このように、Cuを0.8%以上添加することによって、鋼板内部の硬度を、Cu析出物によって増加させることが可能であり、鋼板全体の強度を上げることができる。
前述したように、本発明によれば、従来に比べ、生産性及びコストを低下させることなく、窒化熱処理前の加工性に優れ、かつ、窒化熱処理後の表面特性として優れた十分な厚みの硬化層を有し、耐磨耗性に優れた部品の製造に最適な鋼板を提供することができる。

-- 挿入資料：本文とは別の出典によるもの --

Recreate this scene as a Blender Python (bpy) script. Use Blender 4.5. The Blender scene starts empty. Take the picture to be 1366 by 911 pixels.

本発明により、自動車用又は機械構造用の部品などを製造する際に、プレス加工性を良好に維持しつつ、耐磨耗性に優れた良好な品質の製品を高生産性かつ低コストで製造することができるので、本発明は、産業上に与える貢献は非常に多大なものであり、その利用可能性が大きいものである。
Claims (4)
- 質量%で、
C :0.001〜0.005%、
Si:0.01〜0.5%、
Mn:0.1〜1.0%、
Cr:0.5〜1.5%、
P :0.05%以下、
S :0.03%以下、
N :0.005%以下
を含有し、更に、
sol.Al:0.001%以上、及び、Ti:0.001%以上
を含有するとともに、
sol.Al+Ti+V+Nbが0.06%以下であり、
残部がFe及び不可避的不純物からなることを特徴とする耐磨耗性及びプレス加工性に優れた窒化処理用鋼板。 - 前記sol.Al及びTiが、質量%で、
sol.Al:0.03%以下、及び、
Ti:0.03%以下
であることを特徴とする請求項1に記載の耐磨耗性及びプレス加工性に優れた窒化処理用鋼板。 - 前記V及びNbが、質量%で、
V:0.03%以下、及び、
Nb:0.03%以下
であることを特徴とする請求項1又は2に記載の耐磨耗性及びプレス加工性に優れた窒化処理用鋼板。 - 更に、質量%で、
Cu:0.8〜2.0%、及び、
Ni:0.5×(Cu)〜1.5%
を含有することを特徴とする請求項1〜3のいずれかに1項に記載の耐磨耗性及びプレス加工性に優れた窒化処理用鋼板。